Thursday, January 31, 2013

     What's moral?  In a classic example of what the author George Orwell might call "doublespeak," the long dead French politician Robespierre, most (in)famous for his role in the Reign of Terror during the French Revolution, opined that, "The springs of popular government in revolution are at once virtue and terror:  virtue, without which terror is fatal; terror, without which virtue is powerless."
     According to Robespierre, without virtue, that is, moral excellence, terror, that is, actions intended to intimidate or frighten, is inutile.  It means nothing.  But wait:  how can we equate moral excellence with actions intended to frighten and harm?  On the other hand, how can we make, as Robespierre does in the next phrase, terror the upholder of moral excellence?  Again, we're conflating something that most of us would applaud (moral excellence) with actions that most of us would condemn (terror).
     Nonetheless, Robespierre has identified a problem that arises whenever anyone insists that her version of virtue, that is, moral excellence, deserves anything she does to implement and express it.  Repeatedly throughout history, people, religious or not, have used terror to achieve what they considered to be good and laudable goals.  So convinced are they of the righteousness of their perspective that they are ready and willing to do whatever they can, including terror, to implement and promote it.
     Underlying this problem is an even bigger one:  how do we decide what is truly "moral"?  For many of us, morality is relative.  Yet this leaves us with more questions than answers:  how do we balance competing moral claims?  For others, morality is defined by an absolute standard, something that is always binding and true.  But this can lead to the issue we posed earlier:  who decides what is binding and true?
     If we say that religion, transcendent religion, decides, we come to another problem:  every religion cannot be right at the same time.  So who is right?

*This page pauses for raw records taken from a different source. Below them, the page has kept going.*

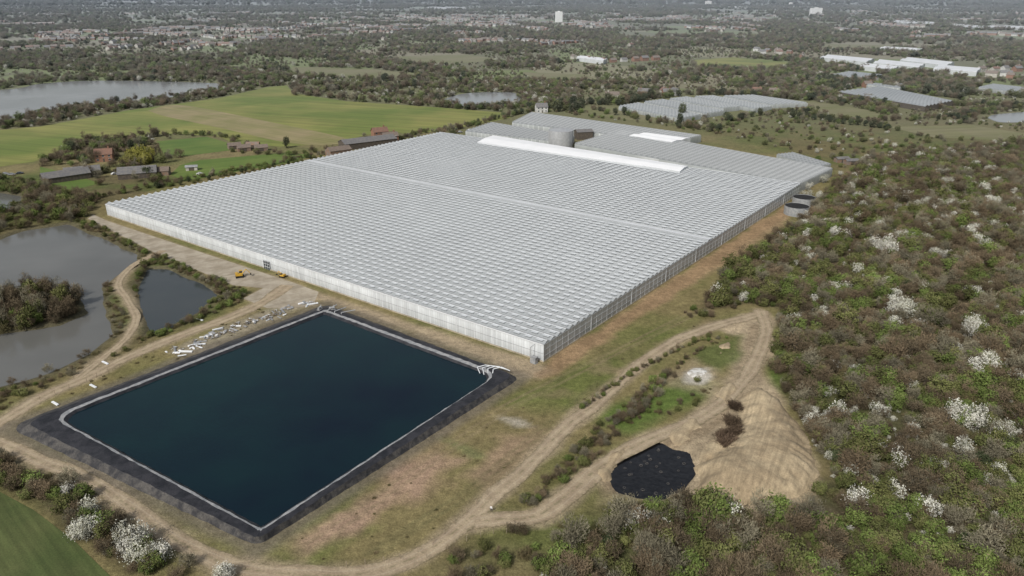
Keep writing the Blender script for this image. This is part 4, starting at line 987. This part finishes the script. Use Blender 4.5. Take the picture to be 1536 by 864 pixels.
def carmesh():
    pr=[(-2.1,.35),(-2.15,.8),(-1.95,.95),(-1.5,1.0),(-1.0,1.45),(.5,1.47),(1.15,.98),(2.0,.85),(2.15,.6),(2.1,.35)]
    bb=B();n=len(pr);v=[(a,-.85 if b_<1.1 else -.66,b_) for a,b_ in pr]+[(a,.85 if b_<1.1 else .66,b_) for a,b_ in pr]
    bb.add(v,[tuple(range(n)),tuple(range(n,2*n))[::-1]]+[(i,n+i,n+(i+1)%n,(i+1)%n) for i in range(n)]);return bb
cb=carmesh()
wb=B();wb.cyl((0,-.1,0),(0,.1,0),.33,.33,14);wmh=wb.mesh('wheel',[M['rubber']])
gb=B();gb.add([(-1.42,-.70,1.05),(-1.0,-.68,1.4),(.45,-.68,1.4),(1.0,-.72,1.05),(-1.42,.70,1.05),(-1.0,.68,1.4),(.45,.68,1.4),(1.0,.72,1.05)],[(0,1,2,3),(7,6,5,4)]);
def car(u,v_,rot,mt,lb):
    x_,y_=W(u,v_);e=mk('parked_car',None,loc=(x_,y_,.08),rz=rot);tag(e,lb,'car','cars parked around the site')
    mk('body',cb.mesh('body',[mt]),e);b5=B();b5.v=[(a,b_*1.18,c_) for a,b_,c_ in gb.v];b5.f=list(gb.f);b5.m=list(gb.m);b5.obj('side_window',[M['glass']],e)
    for a in(-1.35,1.35):
        for b_ in(-.8,.8): mk('wheel',wmh,e,(a,b_,.33))
for u,v_,r,mt,lb in((8,262,.2,'carg','grey car parked beside farm track'),(18,263,.2,'carg','grey car parked beside farm track'),(30,261,.4,'card','dark car parked beside farm track'),(80,268,.4,'card','dark car parked beside barn'),(172,262,1,'carw','white car parked in farmyard'),(300,262,.2,'carw','white car parked beside shed'),(690,199,.7,'carw','white van parked beside glasshouse corner'),(705,196,.7,'carw','white van parked beside glasshouse corner'),(492,240,.6,'card','dark car parked beside shed')):
    car(u,v_,r,M[mt],lb)
pm_=B();pm_.cyl((0,0,-.2),(0,0,1.4),.07,.06,6);pm_.cyl((0,0,1.4),(0,0,1.46),.06,.02,6);pmm=pm_.mesh('fence_post',[M['wood']])
for l in([(640,838),(700,812),(740,800)],[(60,600),(130,572),(230,530)],[(520,850),(600,838),(650,815),(700,770),(760,715)],[(760,800),(800,790),(830,785)]):
    P=smooth_line(WP(l),3.5)
    for q in P: o=mk('fence_post',pmm,loc=(q[0],q[1],0));tag(o,'weathered wooden fence post beside dirt track','fence post','fence posts along the track')
# ---------------------------------------------------------------- person
def person(u,v_,rot):
    x_,y_=W(u,v_)
    J=[(0,0,.95,.13),(0,0,1.15,.12),(0,0,1.38,.15),(0,0,1.5,.06),(0,.01,1.62,.10),(0,.01,1.72,.08),
       (.10,0,.88,.09),(.12,.06,.48,.06),(.12,-.02,.08,.045),(.12,.12,.04,.04),(-.10,0,.88,.09),(-.12,-.08,.48,.06),(-.13,-.2,.1,.045),(-.13,-.08,.04,.04),
       (.19,0,1.40,.06),(.27,.02,1.12,.045),(.25,.14,.90,.035),(.25,.18,.82,.03),(-.19,0,1.40,.06),(-.27,-.02,1.12,.045),(-.26,.06,.88,.035),(-.26,.09,.80,.03)]
    E=[(0,1),(1,2),(2,3),(3,4),(4,5),(0,6),(6,7),(7,8),(8,9),(0,10),(10,11),(11,12),(12,13),(2,14),(14,15),(15,16),(16,17),(2,18),(18,19),(19,20),(20,21)]
    me=bpy.data.meshes.new('person');me.from_pydata([j[:3] for j in J],E,[])
    m,nt,p=base('clothed_person');tc=nt.nodes.new('ShaderNodeTexCoord').outputs['Object'];sx=nt.nodes.new('ShaderNodeSeparateXYZ');nt.links.new(tc,sx.inputs[0])
    a=mixc(nt,math_(nt,'GREATER_THAN',sx.outputs[2],.93),(.03,.035,.05),(.75,.75,.75));a=mixc(nt,math_(nt,'GREATER_THAN',sx.outputs[2],1.5),a,(.45,.28,.2));a=mixc(nt,math_(nt,'GREATER_THAN',sx.outputs[2],1.70),a,(.05,.04,.03));nt.links.new(a,p.inputs['Base Color'])
    me.materials.append(m);o=mk('person',me,loc=(x_,y_,.1),rz=rot);tag(o,'person in white top and dark trousers walking on dirt track','person')
    md=o.modifiers.new('skin','SKIN')
    if not me.skin_vertices: 
        bpy.context.view_layer.objects.active=o;o.select_set(True);bpy.ops.mesh.customdata_skin_add()
    for i_,j in enumerate(J): me.skin_vertices[0].data[i_].radius=(j[3],j[3])
    me.skin_vertices[0].data[0].use_root=True
    o.modifiers.new('sub','SUBSURF').levels=1
try:
    person(737,768,2.6)
except Exception as ex:
    print('person issue',ex)
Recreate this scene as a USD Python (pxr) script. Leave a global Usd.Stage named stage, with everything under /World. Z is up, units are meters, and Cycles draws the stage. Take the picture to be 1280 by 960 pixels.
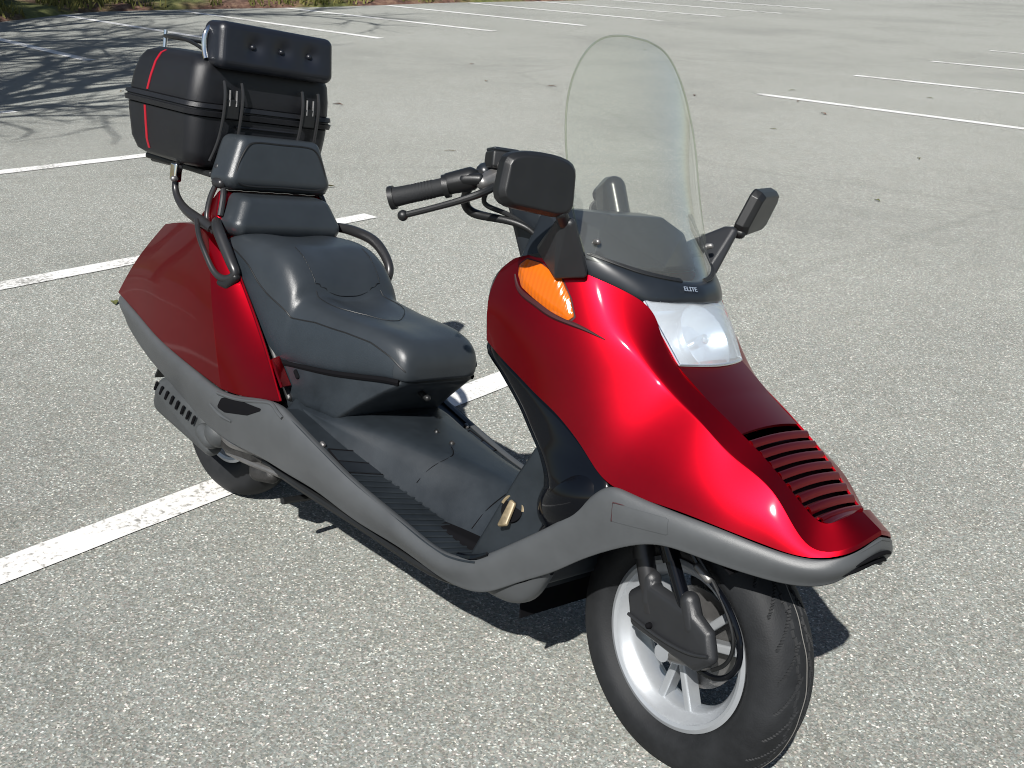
import math, random
import numpy as np, trimesh, manifold3d as mf, usdkit, meshkit
from scipy.interpolate import CubicSpline, PchipInterpolator, griddata
from shapely.geometry import Polygon, Point
from pxr import Usd, UsdGeom, UsdLux, UsdShade, Gf, Sdf
random.seed(7); rng = np.random.default_rng(7)
stage = Usd.Stage.CreateInMemory()
UsdGeom.SetStageUpAxis(stage, 'Z'); UsdGeom.SetStageMetersPerUnit(stage, 1.0)
UsdGeom.Xform.Define(stage, '/World'); UsdGeom.Scope.Define(stage, '/World/Looks')
# ------------------------------------------------------------------ camera
EXPOSURE = 0.46
O, RT, UP, FW = (1.059, -1.535, 1.512), (.7021, .7115, .0315), (-.2827, .2379, .9292), (-.6537, .6613, -.3682)
cam = UsdGeom.Camera.Define(stage, '/World/camera')
cam.AddTransformOp().Set(Gf.Matrix4d(*RT, 0, *UP, 0, *[-a for a in FW], 0, *O, 1))
cam.CreateHorizontalApertureAttr(36.0); cam.CreateVerticalApertureAttr(27.0)
cam.CreateFocalLengthAttr(1438.3 / 1280 * 36.0); cam.CreateClippingRangeAttr(Gf.Vec2f(.05, 400)); cam.CreateExposureAttr(EXPOSURE)
# ------------------------------------------------------------------ sky and sun
EL, AZX, AZY = math.radians(43.5), math.cos(math.radians(60)), -math.sin(math.radians(60))
n_ = math.hypot(AZX, AZY); S = np.array([AZX / n_ * math.cos(EL), AZY / n_ * math.cos(EL), math.sin(EL)])
dome = UsdLux.DomeLight.Define(stage, '/World/sky')
sky = usdkit.material(stage, '/World/Looks/sky', {
    's': ('sky_texture', {'sky_type': 'single_scattering', 'sun_disc': False, 'sun_elevation': EL, 'sun_rotation': math.atan2(S[0], S[1])}),
    'b': ('background_shader', {'strength': 0.055})}, [('s.color', 'b.color')], surface='b.background')
UsdShade.MaterialBindingAPI.Apply(dome.GetPrim()).Bind(sky)
dome.GetPrim().SetCustomDataByKey('kind', 'structure')
sun = UsdLux.DistantLight.Define(stage, '/World/sun')
sun.CreateIntensityAttr(1.25); sun.CreateAngleAttr(.6); sun.CreateNormalizeAttr(True); sun.CreateColorAttr(Gf.Vec3f(1, .975, .935))
zz = S; xx = np.cross([0, 0, 1], zz); xx /= np.linalg.norm(xx); yy = np.cross(zz, xx)
sun.AddTransformOp().Set(Gf.Matrix4d(*xx, 0, *yy, 0, *zz, 0, 0, 0, 12, 1))
# ------------------------------------------------------------------ materials
def mat(name, nodes, links=(), surface='p.BSDF'):
    return usdkit.material(stage, '/World/Looks/' + name, nodes, links, surface=surface)
def plain(name, col, rough=.5, metal=0., spec=.5, coat=0., bump=0., bscale=900., vary=0., coat_rough=.03, vscale=6., detail=5., **kw):
    nd = {'p': ('principled_bsdf', dict(base_color=col, roughness=rough, metallic=metal, specular_ior_level=spec, coat_weight=coat, coat_roughness=coat_rough, **kw)),
          'c': ('texture_coordinate', {})}
    ln = []
    if bump:
        nd['n'] = ('noise_texture', {'scale': bscale, 'detail': 2.0}); nd['b'] = ('bump', {'strength': bump, 'distance': .002})
        ln += [('c.object', 'n.vector'), ('n.fac', 'b.height'), ('b.normal', 'p.normal')]
    if vary:
        lo = tuple(c * (1 - vary) for c in col); hi = tuple(min(1, c * (1 + vary)) for c in col)
        nd['v'] = ('noise_texture', {'scale': vscale, 'detail': detail, 'roughness': .65}); nd['r'] = ('rgb_ramp', {'ramp': [(.3, lo), (.7, hi)]})
        nd['m'] = ('map_range', {'from_min': .3, 'from_max': .7, 'to_min': max(.02, rough * (1 - .35 * vary)), 'to_max': min(1, rough * (1 + .5 * vary))})
        ln += [('c.object', 'v.vector'), ('v.fac', 'r.fac'), ('r.color', 'p.base_color'), ('v.fac', 'm.value'), ('m.result', 'p.roughness')]
    return mat(name, nd, ln)
M = {}
M['red'] = plain('candy_red_paint', (.29, .0002, .0065), rough=.40, metal=.97, coat=.32, coat_rough=.05, vary=.06)
M['grey'] = plain('grey_plastic', (.062, .066, .069), rough=.42, bump=.15, bscale=1400, vary=.14)
M['black'] = plain('black_plastic', (.009, .0095, .01), rough=.42, bump=.12, vary=.25)
M['trim'] = plain('satin_black_trim', (.012, .015, .019), rough=.3, vary=.2)
M['mat'] = plain('floor_rubber', (.013, .017, .021), rough=.42, bump=.2, vary=.28, vscale=9)
M['gloss'] = plain('gloss_black', (.0025, .003, .0045), rough=.09, coat=.15, spec=.3, vary=.2)
M['vinyl'] = plain('seat_vinyl', (.025, .030, .035), rough=.33, bump=.22, bscale=700, vary=.14)
M['vinyl_side'] = plain('seat_vinyl_side', (.018, .024, .030), rough=.40, bump=.35, bscale=700, vary=.14)
M['pad'] = plain('pad_vinyl', (.009, .0105, .015), rough=.36, bump=.2, bscale=600, vary=.15)
M['trunk'] = plain('trunk_plastic', (.0075, .008, .010), rough=.42, bump=.3, bscale=900, vary=.25)
M['rubber'] = plain('tyre_rubber', (.014, .015, .0165), rough=.66, spec=.3, bump=.25, bscale=300, vary=.3, vscale=14)
M['chalk'] = plain('tyre_dust_line', (.14, .135, .125), rough=.9)
M['alu'] = plain('cast_aluminium', (.41, .43, .45), rough=.4, metal=.5, bump=.1, vary=.1)
M['steel'] = plain('dull_steel', (.22, .215, .21), rough=.45, metal=.8, bump=.2, vary=.3)
M['chrome'] = plain('chrome', (.85, .86, .87), rough=.09, metal=1.)
M['tube'] = plain('painted_tube', (.018,.018,.019), rough=.33, vary=.2)
M['fork'] = plain('fork_cover_plastic', (.018,.019,.021), rough=.4, bump=.2, vary=.2)
M['engine'] = plain('engine_metal', (.035, .034, .033), rough=.5, metal=.4, bump=.5, bscale=200, vary=.5, vscale=20)
M['muffler'] = plain('muffler_cover', (.05, .054, .056), rough=.5, bump=.3, vary=.25)
M['dark'] = plain('dark_recess', (.004, .004, .005), rough=.9, spec=.1)
M['stripe'] = plain('red_stripe', (.33, .006, .018), rough=.35)
M['white'] = plain('white_lettering', (.62, .66, .72), rough=.5)
M['letters'] = plain('grey_lettering', (.22, .26, .32), rough=.5)
M['brass'] = plain('brown_latch', (.19, .15, .09), rough=.45, metal=.3, vary=.4, vscale=40)
M['reflector'] = plain('lamp_reflector', (.9, .93, .96), rough=.27, metal=1., bump=.05, bscale=60)
M['taillens'] = plain('tail_lens', (.4, .01, .01), rough=.12, coat=1.)
M['mirror'] = plain('mirror_glass', (.9, .9, .9), rough=.02, metal=1.)
M['seam'] = plain('panel_gap', (.03, .001, .003), rough=.6)
M['amber_core'] = plain('amber_reflector', (.9, .36, .03), rough=.35, metal=.3)
M['amber'] = mat('amber_lens', {
    'c': ('texture_coordinate', {}), 'w': ('wave_texture', {'scale': 34.0, 'distortion': .3}), 'b': ('bump', {'strength': .3, 'distance': .002}),
    'd': ('principled_bsdf', {'base_color': (.80, .165, .0015), 'roughness': .08, 'coat_weight': 1.0, 'coat_roughness': .02}),
    't': ('translucent_bsdf', {'color': (.9, .2, .0)}), 'm': ('mix_closure', {'fac': .35})},
    [('c.object', 'w.vector'), ('w.fac', 'b.height'), ('b.normal', 'd.normal'), ('d.BSDF', 'm.closure1'), ('t.BSDF', 'm.closure2')], 'm.closure')
def pane(name, tint, film, filmcol, ior=1.45, rough=.02, bump=0., bscale=40):
    nd = {'t': ('transparent_bsdf', {'color': tint}), 'g': ('glossy_bsdf', {'color': (1, 1, 1), 'roughness': rough}), 'f': ('layer_weight', {'blend': .5}), 'pw': ('math', {'math_type': 'power', 'value2': 4.0}), 'ad': ('math', {'math_type': 'multiply_add', 'value2': .85, 'value3': .05}),
          'd': ('diffuse_bsdf', {'color': filmcol}), 'm1': ('mix_closure', {'fac': film}), 'm2': ('mix_closure', {})}
    ln = [('t.BSDF', 'm1.closure1'), ('d.BSDF', 'm1.closure2'), ('m1.closure', 'm2.closure1'), ('g.BSDF', 'm2.closure2'), ('f.facing', 'pw.value1'), ('pw.value', 'ad.value1'), ('ad.value', 'm2.fac')]
    if bump:
        nd |= {'c': ('texture_coordinate', {}), 'w': ('wave_texture', {'scale': bscale, 'distortion': .2}), 'b': ('bump', {'strength': bump, 'distance': .003})}
        ln += [('c.object', 'w.vector'), ('w.fac', 'b.height'), ('b.normal', 'g.normal')]
    return mat(name, nd, ln, 'm2.closure')
M['screen'] = pane('clear_acrylic', (.95, .96, .935), .030, (.80, .80, .73))
M['screen_edge'] = pane('acrylic_edge', (.84, .86, .80), .07, (.4, .42, .36))
M['lens'] = pane('headlamp_glass', (.95, .97, .98), .22, (.88, .94, 1.0), rough=.08, bump=.5, bscale=26)
# ------------------------------------------------------------------ scene helpers
used = {}; STEER = None
def path(name, parent):
    base = (str(parent.GetPath()) if parent else '/World') + '/' + name
    n = used.get(base, 0); used[base] = n + 1
    return base if n == 0 else f'{base}_{n:03d}'
def part(name, mesh, m, parent=None, smooth=35, label=None, cat=None, group=None, kind=None):
    if isinstance(mesh, Pair): return [part(name, q, m, parent, smooth, label, cat, group, kind) for q in mesh][0]
    if STEER is not None: v, f, _ = meshkit.arrays(mesh); mesh = trimesh.Trimesh(v @ STEER[:3, :3].T + STEER[:3, 3], f, process=False)
    p = usdkit.mesh(stage, path(name, parent), mesh, M[m] if isinstance(m, str) else m, smooth=smooth).GetPrim()
    return tag(p, label, cat, group, kind)
def tag(p, label=None, cat=None, group=None, kind=None):
    for k, v in (('label', label), ('category', cat), ('group', group), ('kind', kind)):
        if v: p.SetCustomDataByKey(k, v)
    return p
def thing(name, label, cat, loc=(0, 0, 0), group=None, rx=0, rz=0):
    x = UsdGeom.Xform.Define(stage, path(name, None)); x.AddTranslateOp().Set(Gf.Vec3d(*map(float, loc)))
    if rz: x.AddRotateZOp().Set(rz)
    if rx: x.AddRotateXOp().Set(rx)
    return tag(x.GetPrim(), label, cat, group)
# ------------------------------------------------------------------ mesh helpers
cat_ = trimesh.util.concatenate
A_ = lambda *p: np.array(p, float)
def cs(P, n, closed=False):
    P = np.asarray(P, float)
    if closed: P = np.vstack([P, P[:1]])
    d = np.r_[0, np.cumsum(np.maximum(np.linalg.norm(np.diff(P, axis=0), axis=1), 1e-6) ** .6)]
    if len(P) == 2: return np.linspace(P[0], P[1], n)
    return CubicSpline(d, P, bc_type='periodic' if closed else 'natural')(np.linspace(0, d[-1], n, endpoint=not closed))
def surf(C, nu, nv, lin_v=False):
    C = np.asarray(C, float)
    for ax, n in ((0, nu), (1, nv)):
        d = np.linalg.norm(np.diff(C, axis=ax), axis=2).mean(axis=1 - ax); t = np.r_[0, np.cumsum(np.maximum(d, 1e-5) ** .7)]
        tt = np.linspace(0, t[-1], n)
        if len(t) == 2 or (ax == 1 and lin_v):
            C = np.stack([np.stack([np.interp(tt, t, np.take(C, i, axis=1 - ax)[:, k]) for k in range(3)], -1) for i in range(C.shape[1 - ax])], axis=1 - ax)
        else:
            C = CubicSpline(t, C, axis=ax, bc_type='natural')(tt)
    return C
def quads(nu, nv, cu=False, cv=False):
    i, j = np.meshgrid(np.arange(nu - (not cu)), np.arange(nv - (not cv)), indexing='ij')
    a = (i * nv + j).ravel(); b = (((i + 1) % nu) * nv + j).ravel(); c = (((i + 1) % nu) * nv + (j + 1) % nv).ravel(); d = (i * nv + (j + 1) % nv).ravel()
    return np.vstack([np.c_[a, b, c], np.c_[a, c, d]])
def fix(m):
    m = trimesh.Trimesh(m.vertices, m.faces, process=False); a, c, d = (m.vertices[m.faces[:, k]] - m.vertices[0] for k in range(3))
    return m if np.einsum('ij,ij->i', a, np.cross(c, d)).sum() > 0 else trimesh.Trimesh(m.vertices, m.faces[:, ::-1], process=False)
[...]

     Well, one might say, God.  But who knows what God is really saying?
     Perhaps it is those who do not try to define God in their own image.  Perhaps it is those who do not try to make God the product of their baggage and imaginations.  Perhaps it it those who allow God to speak to them when they least want him to, when they have no idea what he will say, indeed, when they do not want God to say anything, when they are willing to admit to themselves that they are the products of mysteries beyond their comprehension.
     Perhaps it is those who are ready to be human beings, and only human beings, in an unfathomable yet, and this is the conundrum, clearly personal universe.
     There's always more to knowing than we can know.